During a long chat in September 2004, de Raadt told me that this was due to personality issues with Charles Hannum, one of the four who had been the core team which started NetBSD as a fork from the FreeBSD project.

By mid-1996, deciding that the issues could not be resolved, de Raadt decided to split off and start his own project; three months later, he put out the first release of OpenBSD. (I'm not going into more detail, this is all I need for this piece; you can read de Raadt's entire story here .)

A few days back, Australia's APC Magazine carried (only online) the absorbing tale of a Linux kernel developer named Con Kolivas; the man has quit due to what clearly are differences between the aims of the main project - headed by Linus Benedict Torvalds - and his line of thinking.

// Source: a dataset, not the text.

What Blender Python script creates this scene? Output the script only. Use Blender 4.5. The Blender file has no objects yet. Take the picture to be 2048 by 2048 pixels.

To put it very loosely, Kolivas has concentrated on patches which make the desktop experience better; he claims that the people who run the kernel development project are more interested in the changes which businesses want.

The non-inclusion of some of Kolivas's patches is not, as exaggerated by the American technology news site Slashdot, the sole reason why GNU/Linux has not made bigger strides as a desktop operating system. It is merely cheap hype to headline such an interview - which you have linked to and had no hand in creating - "Why Linux failed on the desktop".

Some of Kolivas's ideas have been incoporated into the kernel proper; others, according to him, have served to inspire similar changes by others. APC sensibly ran the interview in its entirety so you have Kolivas's own words to judge him by.

In some respects, his tale echoes that of de Raadt, though the latter endured more savage treatment - at one point his FTP access to commit was cut off.

Kolivas, according to the interview, came up against three of the big guns in the kernel project - Torvalds, Andrew Morton and Ingo Molnar - when trying to lobby for his patches.

With free and open source software, there is a way out, if Kolivas really wants to put his improvements out there and prove his point. Follow de Raadt's example and fork the project.